Will shooting at Zeke’s affect Ames’ music scene?

Police officers put handcuffs on an individual in a parking lot early Sunday morning, March 10, 2013, on the corner of Lincoln Way and Franklin Avenue, across the street from Family Video.  

Dominic Spizzirri

Ames’ music scene is known for its accepting personality from all of the bands and musicians in the area. The ability to work together with every musician is one of the biggest factors that makes the Ames music scene succeed, as well as giving Ames overall a positive reputation. On March 9, 2013, though, violence was brought to the scene.

At 11:30 p.m. after a hip-hop show at Zeke’s, gunshots were fired. Ames police were called and found people fighting in the parking lot, according to the Ames Police Department.

After further investigation, three juveniles were arrested and are being helped at the Central Iowa Juvenile Detention Center. A fourth individual, Desmond Turner, 27, was charged with interference with official acts, a simple misdemeanor according to the Ames Police Department.

Witness and manager for performer Notrydo.Sincere, who identified herself as Valinda G., said after the hip-hop show the attendees and performers started fighting and eventually one led to shooting a gun in the air.

“Luckily, no one was hurt,” G. said, regarding the acts.

The music scene around Ames is used to supporting safe shows and had never found itself hosted to acts of violence even through many years of the scene expanding due to Maximum Ames.

Maximum Ames Records founder and Mumford’s band member Nate Logsdon, who has been working with the Ames music scene and hosting the Maximum Ames Music Festival since 2011, had never seen violent acts portrayed before at any Ames-related event.

“I actually haven’t witnessed violence at shows in Ames ever before; this is really bizarre,” Logsdon said.

The show’s producer, Antonio Roddy, could not believe the events that had taken place after the show, since he had been arranging them for four years.

“I don’t know what happened; the show was over and the venue was clear for at least 20 minutes before the incident happened,” Roddy said. “I’ve been hosting hip-hop shows and parties for four years in Ames, and I have never had not even a fight at any of my events. It was kind of weird.”
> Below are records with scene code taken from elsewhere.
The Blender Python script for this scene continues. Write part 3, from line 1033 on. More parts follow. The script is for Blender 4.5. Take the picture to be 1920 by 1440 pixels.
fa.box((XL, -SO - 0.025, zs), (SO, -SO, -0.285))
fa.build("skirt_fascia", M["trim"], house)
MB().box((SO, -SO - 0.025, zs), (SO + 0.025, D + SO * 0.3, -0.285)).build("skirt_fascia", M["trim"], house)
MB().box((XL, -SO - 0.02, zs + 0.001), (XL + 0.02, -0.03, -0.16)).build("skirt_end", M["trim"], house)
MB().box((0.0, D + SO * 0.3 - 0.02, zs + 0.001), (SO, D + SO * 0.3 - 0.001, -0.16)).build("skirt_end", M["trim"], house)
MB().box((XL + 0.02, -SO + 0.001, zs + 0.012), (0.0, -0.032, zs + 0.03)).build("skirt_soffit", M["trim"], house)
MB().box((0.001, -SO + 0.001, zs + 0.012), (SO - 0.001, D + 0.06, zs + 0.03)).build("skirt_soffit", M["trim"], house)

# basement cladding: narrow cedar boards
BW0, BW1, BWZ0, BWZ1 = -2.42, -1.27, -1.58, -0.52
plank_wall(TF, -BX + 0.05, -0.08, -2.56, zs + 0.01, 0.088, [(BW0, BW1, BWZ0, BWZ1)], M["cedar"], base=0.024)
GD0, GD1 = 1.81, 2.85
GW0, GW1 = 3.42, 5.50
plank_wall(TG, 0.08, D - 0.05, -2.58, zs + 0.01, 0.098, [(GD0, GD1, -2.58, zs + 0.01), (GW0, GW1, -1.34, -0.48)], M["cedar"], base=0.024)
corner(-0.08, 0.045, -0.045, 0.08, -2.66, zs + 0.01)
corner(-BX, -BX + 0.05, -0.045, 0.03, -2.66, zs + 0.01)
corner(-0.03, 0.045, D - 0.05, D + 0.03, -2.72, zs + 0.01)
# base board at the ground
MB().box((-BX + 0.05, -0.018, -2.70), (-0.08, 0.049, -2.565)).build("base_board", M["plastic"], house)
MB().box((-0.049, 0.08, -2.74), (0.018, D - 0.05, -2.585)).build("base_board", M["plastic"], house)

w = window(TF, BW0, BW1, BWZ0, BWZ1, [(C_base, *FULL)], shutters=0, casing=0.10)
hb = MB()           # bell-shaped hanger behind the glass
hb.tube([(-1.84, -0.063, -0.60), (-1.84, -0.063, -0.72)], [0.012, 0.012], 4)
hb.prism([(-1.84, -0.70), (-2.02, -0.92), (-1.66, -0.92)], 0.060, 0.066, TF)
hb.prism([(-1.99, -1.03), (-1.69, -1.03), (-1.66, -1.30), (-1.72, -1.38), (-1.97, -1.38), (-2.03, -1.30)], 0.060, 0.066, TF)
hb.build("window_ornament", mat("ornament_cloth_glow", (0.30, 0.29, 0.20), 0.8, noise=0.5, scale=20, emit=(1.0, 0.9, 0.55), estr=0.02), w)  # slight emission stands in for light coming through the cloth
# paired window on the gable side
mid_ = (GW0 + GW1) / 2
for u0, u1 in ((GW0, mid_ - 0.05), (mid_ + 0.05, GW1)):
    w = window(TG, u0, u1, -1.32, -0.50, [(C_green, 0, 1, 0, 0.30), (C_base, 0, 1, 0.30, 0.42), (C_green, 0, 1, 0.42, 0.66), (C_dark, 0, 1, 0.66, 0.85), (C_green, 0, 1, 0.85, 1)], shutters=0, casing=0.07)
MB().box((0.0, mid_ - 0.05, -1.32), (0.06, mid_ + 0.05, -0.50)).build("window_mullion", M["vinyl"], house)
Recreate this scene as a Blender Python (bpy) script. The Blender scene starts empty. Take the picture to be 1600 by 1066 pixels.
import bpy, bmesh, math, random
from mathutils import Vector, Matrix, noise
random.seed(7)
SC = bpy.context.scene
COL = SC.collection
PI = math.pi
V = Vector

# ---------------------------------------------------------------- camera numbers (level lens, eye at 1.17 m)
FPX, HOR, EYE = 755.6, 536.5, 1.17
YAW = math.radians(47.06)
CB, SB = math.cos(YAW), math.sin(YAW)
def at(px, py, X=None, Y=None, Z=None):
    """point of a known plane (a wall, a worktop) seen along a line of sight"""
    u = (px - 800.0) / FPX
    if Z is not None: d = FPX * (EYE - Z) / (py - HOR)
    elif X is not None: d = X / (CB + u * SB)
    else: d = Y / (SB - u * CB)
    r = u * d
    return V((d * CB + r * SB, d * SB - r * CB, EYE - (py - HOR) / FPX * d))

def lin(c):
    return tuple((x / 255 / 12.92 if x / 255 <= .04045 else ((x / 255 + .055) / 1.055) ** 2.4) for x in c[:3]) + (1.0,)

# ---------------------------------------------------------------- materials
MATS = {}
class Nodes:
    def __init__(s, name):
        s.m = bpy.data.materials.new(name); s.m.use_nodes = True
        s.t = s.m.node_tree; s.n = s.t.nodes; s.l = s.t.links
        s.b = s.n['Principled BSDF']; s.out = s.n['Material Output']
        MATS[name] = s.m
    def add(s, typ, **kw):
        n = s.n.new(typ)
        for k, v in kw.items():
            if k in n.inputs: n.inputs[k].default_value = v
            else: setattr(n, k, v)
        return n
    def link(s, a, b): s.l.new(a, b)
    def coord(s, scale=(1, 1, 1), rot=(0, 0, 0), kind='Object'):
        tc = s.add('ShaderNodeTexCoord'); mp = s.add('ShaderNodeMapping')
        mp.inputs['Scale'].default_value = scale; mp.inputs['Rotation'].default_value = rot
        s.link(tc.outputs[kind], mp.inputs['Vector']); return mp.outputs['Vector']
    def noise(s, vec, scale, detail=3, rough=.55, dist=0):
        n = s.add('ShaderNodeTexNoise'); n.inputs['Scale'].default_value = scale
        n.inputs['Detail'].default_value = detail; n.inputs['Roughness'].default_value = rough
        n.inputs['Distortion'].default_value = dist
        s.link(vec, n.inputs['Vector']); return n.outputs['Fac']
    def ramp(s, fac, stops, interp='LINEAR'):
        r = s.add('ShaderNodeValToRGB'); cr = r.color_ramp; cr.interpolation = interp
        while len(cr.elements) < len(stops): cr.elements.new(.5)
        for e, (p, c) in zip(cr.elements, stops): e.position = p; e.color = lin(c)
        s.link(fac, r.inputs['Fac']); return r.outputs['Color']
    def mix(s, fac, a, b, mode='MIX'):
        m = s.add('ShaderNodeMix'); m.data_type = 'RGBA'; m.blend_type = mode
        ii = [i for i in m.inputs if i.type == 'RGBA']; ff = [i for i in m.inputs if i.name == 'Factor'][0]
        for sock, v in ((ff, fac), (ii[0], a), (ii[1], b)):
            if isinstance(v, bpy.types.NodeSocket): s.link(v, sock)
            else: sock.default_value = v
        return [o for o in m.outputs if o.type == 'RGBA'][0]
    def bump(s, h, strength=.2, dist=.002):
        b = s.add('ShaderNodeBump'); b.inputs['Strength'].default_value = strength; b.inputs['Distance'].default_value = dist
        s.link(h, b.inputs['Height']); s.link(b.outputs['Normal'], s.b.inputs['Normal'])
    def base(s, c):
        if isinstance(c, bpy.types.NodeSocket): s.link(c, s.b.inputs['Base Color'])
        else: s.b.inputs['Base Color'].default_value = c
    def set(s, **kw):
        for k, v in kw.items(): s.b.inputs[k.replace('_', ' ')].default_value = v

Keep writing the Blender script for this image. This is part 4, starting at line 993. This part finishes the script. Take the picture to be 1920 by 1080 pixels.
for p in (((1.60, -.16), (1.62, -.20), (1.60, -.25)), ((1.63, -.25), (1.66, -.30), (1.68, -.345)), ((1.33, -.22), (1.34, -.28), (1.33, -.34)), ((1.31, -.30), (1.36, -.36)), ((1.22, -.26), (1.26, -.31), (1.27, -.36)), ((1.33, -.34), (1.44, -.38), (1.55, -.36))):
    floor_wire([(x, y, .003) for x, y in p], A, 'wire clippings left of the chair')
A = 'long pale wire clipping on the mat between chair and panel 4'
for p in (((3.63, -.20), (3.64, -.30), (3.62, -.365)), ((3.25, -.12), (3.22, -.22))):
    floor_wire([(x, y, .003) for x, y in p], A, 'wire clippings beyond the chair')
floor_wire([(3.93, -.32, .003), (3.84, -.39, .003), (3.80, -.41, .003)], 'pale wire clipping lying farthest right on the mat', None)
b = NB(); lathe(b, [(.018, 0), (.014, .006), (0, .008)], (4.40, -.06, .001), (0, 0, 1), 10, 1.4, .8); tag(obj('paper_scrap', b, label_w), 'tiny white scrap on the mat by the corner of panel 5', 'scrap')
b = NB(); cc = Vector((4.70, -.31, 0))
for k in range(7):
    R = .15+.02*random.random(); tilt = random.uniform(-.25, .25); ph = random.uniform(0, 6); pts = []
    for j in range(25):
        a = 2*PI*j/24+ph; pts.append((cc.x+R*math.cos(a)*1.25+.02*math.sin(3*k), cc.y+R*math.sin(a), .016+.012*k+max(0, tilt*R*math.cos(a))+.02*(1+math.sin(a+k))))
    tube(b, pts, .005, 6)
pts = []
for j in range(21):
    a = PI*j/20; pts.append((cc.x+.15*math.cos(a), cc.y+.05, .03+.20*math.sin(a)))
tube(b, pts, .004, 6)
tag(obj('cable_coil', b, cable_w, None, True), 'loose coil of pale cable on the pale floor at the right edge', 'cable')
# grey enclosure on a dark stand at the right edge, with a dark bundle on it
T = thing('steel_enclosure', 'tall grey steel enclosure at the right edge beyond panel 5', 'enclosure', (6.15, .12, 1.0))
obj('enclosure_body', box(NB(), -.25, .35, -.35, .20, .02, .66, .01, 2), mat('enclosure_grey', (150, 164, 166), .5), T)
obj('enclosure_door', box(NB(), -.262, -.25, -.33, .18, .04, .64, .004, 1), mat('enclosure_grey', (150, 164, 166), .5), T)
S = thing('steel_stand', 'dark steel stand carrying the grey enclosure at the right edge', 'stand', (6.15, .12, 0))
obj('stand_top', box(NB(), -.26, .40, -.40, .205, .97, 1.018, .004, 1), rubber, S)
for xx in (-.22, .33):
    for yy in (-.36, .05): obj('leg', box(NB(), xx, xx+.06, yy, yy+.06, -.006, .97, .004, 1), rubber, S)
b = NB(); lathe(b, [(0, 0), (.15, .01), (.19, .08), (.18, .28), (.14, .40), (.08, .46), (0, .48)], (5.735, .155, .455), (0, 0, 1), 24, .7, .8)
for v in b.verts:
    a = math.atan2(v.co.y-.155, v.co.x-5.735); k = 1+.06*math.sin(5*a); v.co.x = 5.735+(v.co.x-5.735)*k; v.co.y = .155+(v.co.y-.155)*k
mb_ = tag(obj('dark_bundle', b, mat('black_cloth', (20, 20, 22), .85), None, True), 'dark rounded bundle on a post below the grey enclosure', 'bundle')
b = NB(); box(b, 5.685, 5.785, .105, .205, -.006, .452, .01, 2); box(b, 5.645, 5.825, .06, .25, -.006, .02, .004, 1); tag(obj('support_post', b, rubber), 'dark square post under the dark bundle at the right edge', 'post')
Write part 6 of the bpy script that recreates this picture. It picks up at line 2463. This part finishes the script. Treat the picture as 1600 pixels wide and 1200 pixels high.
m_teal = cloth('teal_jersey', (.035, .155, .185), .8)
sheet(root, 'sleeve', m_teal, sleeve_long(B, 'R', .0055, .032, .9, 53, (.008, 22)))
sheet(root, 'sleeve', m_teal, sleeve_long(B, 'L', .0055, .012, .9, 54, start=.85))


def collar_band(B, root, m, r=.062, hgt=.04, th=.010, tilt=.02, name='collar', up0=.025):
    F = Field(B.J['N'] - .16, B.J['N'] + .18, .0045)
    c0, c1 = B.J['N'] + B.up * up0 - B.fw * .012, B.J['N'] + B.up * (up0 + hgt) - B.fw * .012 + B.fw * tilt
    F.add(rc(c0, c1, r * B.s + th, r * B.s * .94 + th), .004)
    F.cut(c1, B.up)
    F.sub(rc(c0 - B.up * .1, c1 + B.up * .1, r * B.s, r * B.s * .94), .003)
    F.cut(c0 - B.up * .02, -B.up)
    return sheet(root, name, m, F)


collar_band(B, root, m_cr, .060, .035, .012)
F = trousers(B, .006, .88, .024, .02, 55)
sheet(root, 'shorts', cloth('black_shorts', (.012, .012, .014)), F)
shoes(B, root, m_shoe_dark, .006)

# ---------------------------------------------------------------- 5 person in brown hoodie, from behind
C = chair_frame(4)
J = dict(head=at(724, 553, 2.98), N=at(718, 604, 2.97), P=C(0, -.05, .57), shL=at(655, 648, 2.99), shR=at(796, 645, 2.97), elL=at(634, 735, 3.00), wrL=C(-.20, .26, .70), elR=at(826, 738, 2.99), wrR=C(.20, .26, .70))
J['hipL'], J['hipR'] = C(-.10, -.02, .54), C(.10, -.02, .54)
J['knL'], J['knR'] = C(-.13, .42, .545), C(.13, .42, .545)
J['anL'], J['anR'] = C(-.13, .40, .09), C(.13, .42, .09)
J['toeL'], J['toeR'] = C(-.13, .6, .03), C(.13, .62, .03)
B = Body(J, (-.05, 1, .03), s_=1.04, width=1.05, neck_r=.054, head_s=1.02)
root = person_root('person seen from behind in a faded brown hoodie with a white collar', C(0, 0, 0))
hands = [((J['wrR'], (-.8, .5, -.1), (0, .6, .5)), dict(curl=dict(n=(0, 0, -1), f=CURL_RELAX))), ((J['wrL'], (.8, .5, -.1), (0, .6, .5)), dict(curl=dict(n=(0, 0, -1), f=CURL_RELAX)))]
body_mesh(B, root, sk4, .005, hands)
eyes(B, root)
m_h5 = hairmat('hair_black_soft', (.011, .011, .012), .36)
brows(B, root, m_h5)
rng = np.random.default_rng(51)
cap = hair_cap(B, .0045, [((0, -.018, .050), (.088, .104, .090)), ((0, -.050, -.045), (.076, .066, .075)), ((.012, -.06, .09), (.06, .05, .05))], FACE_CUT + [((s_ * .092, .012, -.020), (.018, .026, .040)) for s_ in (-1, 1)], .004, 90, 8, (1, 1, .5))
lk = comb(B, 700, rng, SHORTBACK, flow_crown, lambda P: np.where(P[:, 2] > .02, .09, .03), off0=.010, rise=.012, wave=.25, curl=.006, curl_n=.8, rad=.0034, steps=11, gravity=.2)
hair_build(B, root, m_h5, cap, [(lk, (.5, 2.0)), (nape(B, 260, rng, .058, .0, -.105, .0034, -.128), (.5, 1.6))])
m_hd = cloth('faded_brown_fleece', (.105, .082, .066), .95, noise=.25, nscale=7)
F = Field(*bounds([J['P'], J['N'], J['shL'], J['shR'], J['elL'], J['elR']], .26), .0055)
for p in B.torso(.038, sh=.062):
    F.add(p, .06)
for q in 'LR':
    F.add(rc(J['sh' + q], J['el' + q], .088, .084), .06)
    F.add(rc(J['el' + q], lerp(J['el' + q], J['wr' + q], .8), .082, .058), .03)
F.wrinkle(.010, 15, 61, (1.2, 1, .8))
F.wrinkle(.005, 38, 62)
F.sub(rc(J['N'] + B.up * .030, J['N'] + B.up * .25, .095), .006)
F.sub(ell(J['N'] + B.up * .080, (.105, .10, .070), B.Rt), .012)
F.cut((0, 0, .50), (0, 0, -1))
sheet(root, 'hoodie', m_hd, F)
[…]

The Ames’ hip-hop scene is small, only featuring a few acts, and this show in particular carried only acts from Chicago. These events can carry a strong negative against the scene with effects already taking place. Matt Heerema, Zeke’s director, changed the regulations on how hip-hop shows will take place.

“We will no long host those acts anymore,” Heerema said. “Hip-hop style shows will be under more protection as well. We need to be able to keep a more positive impact on the Ames community.”

Violence around music shows is not something new though, carrying roots from rioting to mosh pitting.

David Stuart, ISU associate professor of music and theatre who teaches Music 304: History of Rock ‘n’ Roll, said that violent acts are just part of the shows.

“There’s always a lot of energy and emotions when hearing music at concerts, … and people are always joking or dancing with someone else’s girlfriend, and then that’s when something happens,” Stuart said. “There has always been violence in music, though, in the punk scene, the country scene. … Some acts do it for negative publicity.”

Stuart said for the Ames music scene, the shooting should be looked at as a simple act of violence and not one that should reflect the scene itself as well as the hip-hop scene.